WHAT YOU NEED TO DO
Return the lines below that carry the word "scale".

DATA LINES
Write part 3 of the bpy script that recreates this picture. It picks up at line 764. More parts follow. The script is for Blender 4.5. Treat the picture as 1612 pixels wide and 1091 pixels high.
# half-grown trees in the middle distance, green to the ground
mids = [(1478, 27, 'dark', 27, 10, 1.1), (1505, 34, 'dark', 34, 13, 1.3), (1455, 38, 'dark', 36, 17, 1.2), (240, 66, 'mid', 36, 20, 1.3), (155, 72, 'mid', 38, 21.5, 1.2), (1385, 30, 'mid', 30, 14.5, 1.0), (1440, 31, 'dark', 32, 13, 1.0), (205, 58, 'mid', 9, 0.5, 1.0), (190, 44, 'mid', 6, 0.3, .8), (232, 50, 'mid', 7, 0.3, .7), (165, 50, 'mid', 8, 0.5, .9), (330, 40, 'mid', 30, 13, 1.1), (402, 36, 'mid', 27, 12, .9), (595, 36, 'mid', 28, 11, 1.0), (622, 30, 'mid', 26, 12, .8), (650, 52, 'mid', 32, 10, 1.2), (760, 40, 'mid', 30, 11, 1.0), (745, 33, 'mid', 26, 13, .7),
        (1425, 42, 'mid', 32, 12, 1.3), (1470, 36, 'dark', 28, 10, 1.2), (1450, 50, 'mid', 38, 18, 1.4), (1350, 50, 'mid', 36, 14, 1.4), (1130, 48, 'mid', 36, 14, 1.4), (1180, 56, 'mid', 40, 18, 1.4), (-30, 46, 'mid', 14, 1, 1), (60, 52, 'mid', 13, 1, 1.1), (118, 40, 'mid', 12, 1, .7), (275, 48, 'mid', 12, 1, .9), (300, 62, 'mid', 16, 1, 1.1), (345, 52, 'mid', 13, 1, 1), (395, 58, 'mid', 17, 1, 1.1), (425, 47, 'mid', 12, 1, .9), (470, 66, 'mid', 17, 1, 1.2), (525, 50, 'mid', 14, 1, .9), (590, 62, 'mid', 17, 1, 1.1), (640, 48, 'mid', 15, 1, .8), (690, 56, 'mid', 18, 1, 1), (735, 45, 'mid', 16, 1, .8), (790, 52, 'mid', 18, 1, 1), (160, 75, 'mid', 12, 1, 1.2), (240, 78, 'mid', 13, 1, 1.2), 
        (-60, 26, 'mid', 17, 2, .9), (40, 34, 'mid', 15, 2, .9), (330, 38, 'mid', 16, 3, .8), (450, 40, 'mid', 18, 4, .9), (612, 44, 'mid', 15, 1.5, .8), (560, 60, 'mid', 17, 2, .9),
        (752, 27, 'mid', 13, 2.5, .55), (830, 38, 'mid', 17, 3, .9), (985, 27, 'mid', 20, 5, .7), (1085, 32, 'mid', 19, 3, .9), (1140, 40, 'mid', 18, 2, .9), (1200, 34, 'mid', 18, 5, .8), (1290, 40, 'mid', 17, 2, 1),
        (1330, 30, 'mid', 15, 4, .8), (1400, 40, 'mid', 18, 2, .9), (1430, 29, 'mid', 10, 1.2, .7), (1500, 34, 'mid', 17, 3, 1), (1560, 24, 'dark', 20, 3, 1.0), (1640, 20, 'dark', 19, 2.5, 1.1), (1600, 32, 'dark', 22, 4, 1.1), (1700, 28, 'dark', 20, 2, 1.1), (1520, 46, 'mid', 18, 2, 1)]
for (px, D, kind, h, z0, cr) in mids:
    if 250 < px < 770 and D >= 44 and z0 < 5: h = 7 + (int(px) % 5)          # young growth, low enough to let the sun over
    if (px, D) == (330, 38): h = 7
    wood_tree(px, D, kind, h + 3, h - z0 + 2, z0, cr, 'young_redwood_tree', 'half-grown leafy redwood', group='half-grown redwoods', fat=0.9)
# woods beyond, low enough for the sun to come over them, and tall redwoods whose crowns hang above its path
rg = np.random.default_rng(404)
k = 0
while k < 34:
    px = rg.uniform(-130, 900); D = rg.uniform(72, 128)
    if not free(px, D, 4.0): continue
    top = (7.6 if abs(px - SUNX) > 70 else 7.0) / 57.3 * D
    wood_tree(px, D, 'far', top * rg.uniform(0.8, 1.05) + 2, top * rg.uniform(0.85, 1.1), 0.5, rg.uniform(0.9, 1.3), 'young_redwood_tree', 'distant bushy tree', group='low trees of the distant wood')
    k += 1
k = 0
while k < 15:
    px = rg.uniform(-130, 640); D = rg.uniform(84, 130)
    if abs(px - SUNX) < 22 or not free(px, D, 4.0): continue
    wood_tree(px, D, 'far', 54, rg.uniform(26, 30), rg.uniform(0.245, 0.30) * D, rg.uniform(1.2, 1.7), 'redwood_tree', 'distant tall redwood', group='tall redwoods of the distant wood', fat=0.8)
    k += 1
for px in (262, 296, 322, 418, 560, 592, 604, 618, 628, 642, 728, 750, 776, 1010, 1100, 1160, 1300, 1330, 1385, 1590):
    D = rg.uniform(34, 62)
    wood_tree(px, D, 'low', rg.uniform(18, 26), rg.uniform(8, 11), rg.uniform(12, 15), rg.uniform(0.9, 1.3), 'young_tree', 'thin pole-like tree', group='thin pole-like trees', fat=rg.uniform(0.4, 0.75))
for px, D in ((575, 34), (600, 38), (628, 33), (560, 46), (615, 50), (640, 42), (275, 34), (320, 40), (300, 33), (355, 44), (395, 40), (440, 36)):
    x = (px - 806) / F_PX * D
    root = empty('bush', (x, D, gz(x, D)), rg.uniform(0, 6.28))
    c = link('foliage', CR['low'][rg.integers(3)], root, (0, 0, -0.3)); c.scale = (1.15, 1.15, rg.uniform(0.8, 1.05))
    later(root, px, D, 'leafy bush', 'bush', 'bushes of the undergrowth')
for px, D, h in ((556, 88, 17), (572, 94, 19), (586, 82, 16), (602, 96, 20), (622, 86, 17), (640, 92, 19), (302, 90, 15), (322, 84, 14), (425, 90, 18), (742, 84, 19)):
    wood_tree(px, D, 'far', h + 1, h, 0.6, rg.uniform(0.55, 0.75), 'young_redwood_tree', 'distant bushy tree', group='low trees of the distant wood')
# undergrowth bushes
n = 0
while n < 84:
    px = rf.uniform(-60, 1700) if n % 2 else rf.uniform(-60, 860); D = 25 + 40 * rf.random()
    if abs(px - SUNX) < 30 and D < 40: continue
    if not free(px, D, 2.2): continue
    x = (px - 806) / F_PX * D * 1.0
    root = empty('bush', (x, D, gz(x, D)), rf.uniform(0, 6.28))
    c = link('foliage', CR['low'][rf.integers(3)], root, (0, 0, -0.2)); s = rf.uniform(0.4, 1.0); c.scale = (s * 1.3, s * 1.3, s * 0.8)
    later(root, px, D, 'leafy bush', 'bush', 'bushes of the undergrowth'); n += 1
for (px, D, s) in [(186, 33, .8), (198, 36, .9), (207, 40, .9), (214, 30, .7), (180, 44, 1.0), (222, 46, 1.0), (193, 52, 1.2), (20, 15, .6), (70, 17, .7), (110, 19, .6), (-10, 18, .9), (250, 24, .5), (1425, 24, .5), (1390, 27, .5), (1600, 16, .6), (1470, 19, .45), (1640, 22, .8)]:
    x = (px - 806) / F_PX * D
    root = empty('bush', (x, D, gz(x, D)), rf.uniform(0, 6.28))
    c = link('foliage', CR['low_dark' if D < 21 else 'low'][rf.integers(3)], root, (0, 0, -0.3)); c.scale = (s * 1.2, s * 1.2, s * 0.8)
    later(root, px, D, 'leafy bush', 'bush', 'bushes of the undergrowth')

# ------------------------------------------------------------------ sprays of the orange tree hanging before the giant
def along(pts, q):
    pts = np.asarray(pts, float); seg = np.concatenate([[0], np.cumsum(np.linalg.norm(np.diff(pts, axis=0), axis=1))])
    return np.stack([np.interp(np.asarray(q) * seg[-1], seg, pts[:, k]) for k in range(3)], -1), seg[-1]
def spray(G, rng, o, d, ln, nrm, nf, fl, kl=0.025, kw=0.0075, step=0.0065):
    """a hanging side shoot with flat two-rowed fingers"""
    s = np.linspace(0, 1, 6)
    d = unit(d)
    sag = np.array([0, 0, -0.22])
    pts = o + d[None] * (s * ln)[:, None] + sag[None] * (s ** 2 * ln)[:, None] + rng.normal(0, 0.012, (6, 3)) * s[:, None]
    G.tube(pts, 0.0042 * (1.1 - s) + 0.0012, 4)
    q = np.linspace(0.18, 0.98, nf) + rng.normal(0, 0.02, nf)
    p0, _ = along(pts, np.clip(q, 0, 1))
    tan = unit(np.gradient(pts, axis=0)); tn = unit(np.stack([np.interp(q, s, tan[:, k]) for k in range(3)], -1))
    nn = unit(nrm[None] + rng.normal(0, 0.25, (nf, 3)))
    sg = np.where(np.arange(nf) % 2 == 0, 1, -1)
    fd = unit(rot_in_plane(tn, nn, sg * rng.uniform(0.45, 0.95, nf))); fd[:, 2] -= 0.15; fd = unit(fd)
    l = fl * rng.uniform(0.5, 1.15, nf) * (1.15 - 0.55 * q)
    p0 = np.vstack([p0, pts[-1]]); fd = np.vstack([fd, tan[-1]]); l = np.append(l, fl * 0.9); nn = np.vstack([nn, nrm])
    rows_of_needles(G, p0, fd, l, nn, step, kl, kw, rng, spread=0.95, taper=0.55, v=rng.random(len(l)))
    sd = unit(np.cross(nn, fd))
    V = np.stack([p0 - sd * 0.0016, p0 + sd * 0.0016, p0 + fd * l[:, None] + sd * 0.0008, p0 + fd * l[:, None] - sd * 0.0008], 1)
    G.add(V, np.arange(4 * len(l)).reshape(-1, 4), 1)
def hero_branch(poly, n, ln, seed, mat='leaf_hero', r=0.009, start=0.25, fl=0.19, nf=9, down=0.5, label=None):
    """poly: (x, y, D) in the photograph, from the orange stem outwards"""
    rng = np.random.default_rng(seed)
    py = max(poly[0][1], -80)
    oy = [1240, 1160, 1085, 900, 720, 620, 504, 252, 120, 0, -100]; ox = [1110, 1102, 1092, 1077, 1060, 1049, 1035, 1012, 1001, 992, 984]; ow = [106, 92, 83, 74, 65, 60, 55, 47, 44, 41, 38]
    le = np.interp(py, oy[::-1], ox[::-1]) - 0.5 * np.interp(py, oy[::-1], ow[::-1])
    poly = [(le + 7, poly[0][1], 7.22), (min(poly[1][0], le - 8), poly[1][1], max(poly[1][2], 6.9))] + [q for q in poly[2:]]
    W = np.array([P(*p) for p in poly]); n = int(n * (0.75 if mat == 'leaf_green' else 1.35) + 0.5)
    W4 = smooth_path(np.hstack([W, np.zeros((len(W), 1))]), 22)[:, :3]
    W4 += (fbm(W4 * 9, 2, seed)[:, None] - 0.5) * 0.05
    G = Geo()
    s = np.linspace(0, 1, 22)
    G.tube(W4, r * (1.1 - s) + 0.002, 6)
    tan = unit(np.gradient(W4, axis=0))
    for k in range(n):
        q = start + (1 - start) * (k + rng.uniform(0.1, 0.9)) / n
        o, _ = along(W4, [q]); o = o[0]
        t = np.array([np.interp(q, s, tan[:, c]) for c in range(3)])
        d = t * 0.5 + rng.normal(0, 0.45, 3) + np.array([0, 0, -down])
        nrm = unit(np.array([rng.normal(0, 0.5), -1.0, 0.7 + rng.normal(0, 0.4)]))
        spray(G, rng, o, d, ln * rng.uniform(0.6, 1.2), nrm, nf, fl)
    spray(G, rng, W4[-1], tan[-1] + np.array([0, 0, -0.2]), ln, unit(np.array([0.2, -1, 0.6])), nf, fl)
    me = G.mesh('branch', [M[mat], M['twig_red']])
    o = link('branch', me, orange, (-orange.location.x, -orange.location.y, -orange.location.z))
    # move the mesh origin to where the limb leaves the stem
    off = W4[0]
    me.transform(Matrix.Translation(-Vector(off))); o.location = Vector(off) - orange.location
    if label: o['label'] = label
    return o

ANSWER
    c = link('foliage', CR['low'][rg.integers(3)], root, (0, 0, -0.3)); c.scale = (1.15, 1.15, rg.uniform(0.8, 1.05))
    c = link('foliage', CR['low'][rf.integers(3)], root, (0, 0, -0.2)); s = rf.uniform(0.4, 1.0); c.scale = (s * 1.3, s * 1.3, s * 0.8)
    c = link('foliage', CR['low_dark' if D < 21 else 'low'][rf.integers(3)], root, (0, 0, -0.3)); c.scale = (s * 1.2, s * 1.2, s * 0.8)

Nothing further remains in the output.